Su composición religiosa más conocida seguramente es “La Pasión según San Mateo” en la que narra la muerte de Cristo en la cruz. Pero para hoy, me gustaría destacar su “Misa en si menor, MWV232”. Esta misa, de gran complejidad técnica y de calidad artística superior es totalmente fiel a los textos litúrgicos. Bach la compuso a lo largo de veinticinco años y con ella se aprecia su profundo sentimiento religioso y teológico. Destaca por su belleza el Kyrie, movimiento muy largo formado por una inmensa fuga de cinco voces, en la que los sentimientos de súplica y de angustia solamente se liberan con un acorde final.
El segundo compositor será Ludwid Van Beethoven que queda aquí representado por su “Misa Solemnis en re mayor, Opus 123”. El mismo Beethoven la declaró como “la obra más grande que he compuesto hasta ahora”, y la compuso a la vez que su célebre novena sinfonía. Es sin duda alguna un verdadero canto de fe a Dios y a la naturaleza del hombre, conjunción esencial en el pensamiento del músico alemán.
La música se expresa de forma realista, sin dulzura ni delicadeza, con fuerza e intensidad de tal manera que puede producir angustia y desasosiego. Beethoven la presentó como: “una música de corazón, para los corazones”. Destacamos el Credo donde los trombones resuenan para subrayar el poder de Dios. Llama la atención que la misma música del Credo in unum Deum se repite en el Credo in unum Dominum Iesum Christum.

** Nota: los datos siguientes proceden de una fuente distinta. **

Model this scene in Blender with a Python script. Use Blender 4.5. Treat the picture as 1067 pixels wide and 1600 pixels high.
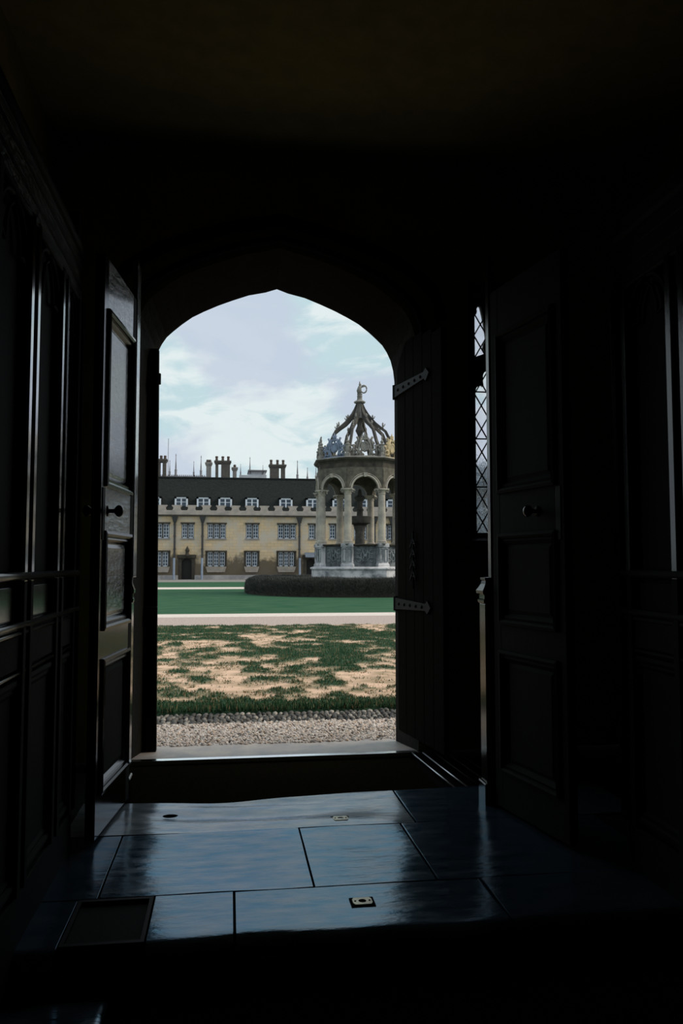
import bpy, bmesh, math, random
import numpy as np
from mathutils import Vector, Matrix
from mathutils.geometry import tessellate_polygon

for o in list(bpy.data.objects):
    bpy.data.objects.remove(o)
scene = bpy.context.scene
col = scene.collection
R = math.radians
PI = math.pi
rnd = random.Random(7)
rng = np.random.default_rng(11)

# ------------------------------------------------------------------ camera
F, CX, CY = 1244.0, 533.5, 800.0
YAW, PITCH, EYE = R(8.0), math.atan(80 / 1244.0), 1.45
cd = bpy.data.cameras.new('camera')
cd.sensor_fit = 'VERTICAL'
cd.sensor_height = 36.0
cd.lens = 28.0
cd.clip_start = 0.05
cd.clip_end = 600
cam = bpy.data.objects.new('camera', cd)
col.objects.link(cam)
cam.location = (0, 0, EYE)
cam.rotation_euler = (PI / 2 + PITCH, 0, -YAW)
scene.camera = cam

# ------------------------------------------------------------------ world
scene.view_settings.view_transform = 'Standard'
scene.view_settings.look = 'None'
scene.view_settings.exposure = 0.0
scene.view_settings.gamma = 1.0
scene.view_settings.use_curve_mapping = False
w = bpy.data.worlds.new('sky')
scene.world = w
w.use_nodes = True
nt = w.node_tree
nt.nodes.clear()


def nd(t, kind, **kw):
    n = t.nodes.new(kind)
    for k, v in kw.items():
        if k.startswith('_'):
            setattr(n, k[1:], v)
        else:
            n.inputs[k.replace('__', ' ')].default_value = v
    return n


out = nd(nt, 'ShaderNodeOutputWorld')
bg = nd(nt, 'ShaderNodeBackground', Strength=1.0)
tc = nd(nt, 'ShaderNodeTexCoord')
mp = nd(nt, 'ShaderNodeMapping')
mp.inputs['Scale'].default_value = (1.0, 1.0, 2.6)
mp.inputs['Location'].default_value = (2.6, 8.1, 3.7)
nt.links.new(tc.outputs['Generated'], mp.inputs['Vector'])
n1 = nd(nt, 'ShaderNodeTexNoise', Scale=7.5, Detail=9.0, Roughness=0.56, Distortion=0.5)
n2 = nd(nt, 'ShaderNodeTexNoise', Scale=4.2, Detail=7.0, Roughness=0.5, Distortion=0.3)
mp2 = nd(nt, 'ShaderNodeMapping')
mp2.inputs['Scale'].default_value = (1.0, 1.0, 2.2)
mp2.inputs['Location'].default_value = (12.36, 6.1, 0.72)
nt.links.new(tc.outputs['Generated'], mp2.inputs['Vector'])
nt.links.new(mp.outputs[0], n1.inputs['Vector'])
nt.links.new(mp2.outputs[0], n2.inputs['Vector'])
r1 = nd(nt, 'ShaderNodeValToRGB')
r1.color_ramp.elements[0].position = 0.45
r1.color_ramp.elements[0].color = (0.54, 0.71, 0.76, 1)
r1.color_ramp.elements[1].position = 0.54
r1.color_ramp.elements[1].color = (0.76, 0.85, 0.86, 1)
r2 = nd(nt, 'ShaderNodeValToRGB')
r2.color_ramp.elements[0].position = 0.47
r2.color_ramp.elements[0].color = (0, 0, 0, 1)
r2.color_ramp.elements[1].position = 0.55
r2.color_ramp.elements[1].color = (0.85, 0.85, 0.85, 1)
mx = nd(nt, 'ShaderNodeMix', _data_type='RGBA')
nt.links.new(n1.outputs['Fac'], r1.inputs['Fac'])
nt.links.new(n2.outputs['Fac'], r2.inputs['Fac'])
nt.links.new(r2.outputs['Color'], mx.inputs['Factor'])
nt.links.new(r1.outputs['Color'], mx.inputs['A'])
mx.inputs['B'].default_value = (0.56, 0.63, 0.75, 1)
nt.links.new(mx.outputs['Result'], bg.inputs['Color'])
nt.links.new(bg.outputs[0], out.inputs['Surface'])

# ------------------------------------------------------------------ sun behind thin cloud
sd = bpy.data.lights.new('sun', 'SUN')
sd.energy = 2.5
sd.angle = R(35)
sd.color = (1.0, 0.9, 0.76)
sun = bpy.data.objects.new('sun', sd)
col.objects.link(sun)
sdir = Vector((-0.80, 0.05, -0.62)).normalized()
sun.rotation_euler = sdir.to_track_quat('-Z', 'Y').to_euler()
sun.location = (30, -10, 30)


# ------------------------------------------------------------------ helpers
def at(px, py, Y):
    """world point in the plane y = Y that the photo shows at (px, py)"""
    fh = Vector((math.sin(YAW), math.cos(YAW), 0))
    r = Vector((math.cos(YAW), -math.sin(YAW), 0))
    z = Vector((0, 0, 1))
    d = (fh * math.cos(PITCH) + z * math.sin(PITCH)) * F + r * (px - CX) + (z * math.cos(PITCH) - fh * math.sin(PITCH)) * (CY - py)
    t = Y / d.y
    return Vector((d.x * t, Y, EYE + d.z * t))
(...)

Al igual que en el Gloria se crea un mosaico de interludios, contrastes y motivos recurrentes que conforman la armonía.
El tercer compositor elegido para hoy será Sergej Rachmaninov y su magnífica obra “La Divina Liturgia de San Juan Crisóstomo, opus 31”. Este es el nombre con el que se realiza la Eucaristía según el Rito Bizantino. La Divina Liturgia de Rachmaninov pone música a una celebración oriental, pero con un estilo occidentalizado. La obra intenta hermanar ambos mundos, así lo vio Juan Pablo II: “los dos pulmones de Europa, y que desde hace tiempo han perdido su contacto fructífero”.
La composición es de inusitada belleza solo entendible dentro de un contexto litúrgico. Sobresalen dos momentos, el primero en el que la música canta durante ocho minutos: Gospodi, pomiluj (¡Señor, ten piedad de mí!), y en el que se van intensificando gradualmente las plegarias letánicas tanto en sonoridad como en cromatismo. El segundo momento reseñable aparece en la quinta antífona, cuando un Alleluia, Alleluia, Alleluia sin forzar la voz, en voz baja, se expresa como canto de alivio para dar gracias al Señor. Rachmaninov encarna con estos pequeños Aleluya, la profundidad del alma humana y cristiana.
Con estos tres ejemplos solo he pretendido despertar una inquietud para todo aquel que desconozca la música sacra, y en caso de que encuentre el camino para que su corazón se adentre en ella, pueda valorar la belleza que pueden representar estas creaciones, a la vez de experimentar el agrado y la placidez que se siente al escucharlas. Pido disculpas a Haendel, Haydn y Mozart, que con sus respectivos “El Mesías”, “La Creación” y “Requiem”, tendrían que haber aportado conocimiento y sentimiento a este artículo, quizá en otra ocasión.